▶ **Stated exercise**
Only the lines from the start of the material through the line containing "def Zr(z): return" are to be extracted, exactly as they appear.

▶ **Given information**

---

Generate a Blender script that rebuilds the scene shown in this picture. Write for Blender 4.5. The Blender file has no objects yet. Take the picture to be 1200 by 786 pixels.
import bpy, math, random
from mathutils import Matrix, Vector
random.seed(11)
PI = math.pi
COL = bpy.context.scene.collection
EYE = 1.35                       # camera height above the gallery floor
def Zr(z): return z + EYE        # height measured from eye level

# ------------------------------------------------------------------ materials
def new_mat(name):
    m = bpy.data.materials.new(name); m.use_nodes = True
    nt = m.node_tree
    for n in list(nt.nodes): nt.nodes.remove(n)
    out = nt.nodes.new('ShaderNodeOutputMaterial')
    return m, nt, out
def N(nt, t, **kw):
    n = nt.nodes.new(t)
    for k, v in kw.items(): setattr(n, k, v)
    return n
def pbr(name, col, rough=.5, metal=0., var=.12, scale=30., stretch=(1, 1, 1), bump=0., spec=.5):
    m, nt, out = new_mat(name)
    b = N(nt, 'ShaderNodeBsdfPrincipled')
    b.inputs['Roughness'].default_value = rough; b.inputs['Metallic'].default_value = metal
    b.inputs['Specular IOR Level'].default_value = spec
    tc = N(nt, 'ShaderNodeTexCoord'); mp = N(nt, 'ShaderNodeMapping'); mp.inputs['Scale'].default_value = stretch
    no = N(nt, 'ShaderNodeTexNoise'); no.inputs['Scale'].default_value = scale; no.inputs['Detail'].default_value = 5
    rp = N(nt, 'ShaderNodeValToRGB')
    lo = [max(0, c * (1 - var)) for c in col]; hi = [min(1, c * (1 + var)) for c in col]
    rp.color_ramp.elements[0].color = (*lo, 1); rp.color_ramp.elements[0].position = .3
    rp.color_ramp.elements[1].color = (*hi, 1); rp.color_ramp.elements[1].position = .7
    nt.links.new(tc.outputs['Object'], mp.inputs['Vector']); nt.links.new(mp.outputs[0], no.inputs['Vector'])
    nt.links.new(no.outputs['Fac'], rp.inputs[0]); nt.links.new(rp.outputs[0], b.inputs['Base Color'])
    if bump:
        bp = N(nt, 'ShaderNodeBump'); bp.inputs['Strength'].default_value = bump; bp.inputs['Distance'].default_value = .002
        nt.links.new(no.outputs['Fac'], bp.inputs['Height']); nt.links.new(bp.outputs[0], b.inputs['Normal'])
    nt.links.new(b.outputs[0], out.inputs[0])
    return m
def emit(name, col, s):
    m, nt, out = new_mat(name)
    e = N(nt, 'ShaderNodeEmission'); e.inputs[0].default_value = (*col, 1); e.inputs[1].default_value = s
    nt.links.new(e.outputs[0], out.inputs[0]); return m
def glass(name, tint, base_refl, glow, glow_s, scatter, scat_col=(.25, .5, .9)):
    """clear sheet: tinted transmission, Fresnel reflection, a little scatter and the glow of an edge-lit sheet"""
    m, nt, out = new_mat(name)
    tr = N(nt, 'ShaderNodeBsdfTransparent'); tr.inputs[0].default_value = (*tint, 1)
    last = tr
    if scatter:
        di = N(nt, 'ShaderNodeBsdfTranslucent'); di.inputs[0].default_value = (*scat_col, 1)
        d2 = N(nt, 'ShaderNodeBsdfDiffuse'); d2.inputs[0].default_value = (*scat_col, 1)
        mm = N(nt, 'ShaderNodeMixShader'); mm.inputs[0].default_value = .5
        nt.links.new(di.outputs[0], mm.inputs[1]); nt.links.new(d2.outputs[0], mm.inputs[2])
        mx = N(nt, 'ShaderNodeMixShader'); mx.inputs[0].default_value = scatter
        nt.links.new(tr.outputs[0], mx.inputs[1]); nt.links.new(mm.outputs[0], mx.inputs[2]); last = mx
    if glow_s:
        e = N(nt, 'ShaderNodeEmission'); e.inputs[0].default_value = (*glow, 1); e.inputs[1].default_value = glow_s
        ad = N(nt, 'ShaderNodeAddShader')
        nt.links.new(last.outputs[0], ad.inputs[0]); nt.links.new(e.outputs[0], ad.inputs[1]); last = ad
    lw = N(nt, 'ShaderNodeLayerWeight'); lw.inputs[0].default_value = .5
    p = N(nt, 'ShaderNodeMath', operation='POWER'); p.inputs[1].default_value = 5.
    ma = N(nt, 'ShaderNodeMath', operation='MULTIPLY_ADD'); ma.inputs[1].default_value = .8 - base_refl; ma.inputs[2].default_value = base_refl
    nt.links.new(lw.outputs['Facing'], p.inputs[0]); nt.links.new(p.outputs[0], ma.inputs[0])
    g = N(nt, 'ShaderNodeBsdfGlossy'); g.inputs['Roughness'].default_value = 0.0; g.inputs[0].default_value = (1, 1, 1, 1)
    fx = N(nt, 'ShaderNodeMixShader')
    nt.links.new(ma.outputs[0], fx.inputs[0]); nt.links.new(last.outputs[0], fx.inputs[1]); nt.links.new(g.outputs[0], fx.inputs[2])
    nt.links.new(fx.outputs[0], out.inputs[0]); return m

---

▶ **Expected answer**
Generate a Blender script that rebuilds the scene shown in this picture. Write for Blender 4.5. The Blender file has no objects yet. Take the picture to be 1200 by 786 pixels.
import bpy, math, random
from mathutils import Matrix, Vector
random.seed(11)
PI = math.pi
COL = bpy.context.scene.collection
EYE = 1.35                       # camera height above the gallery floor
def Zr(z): return z + EYE        # height measured from eye level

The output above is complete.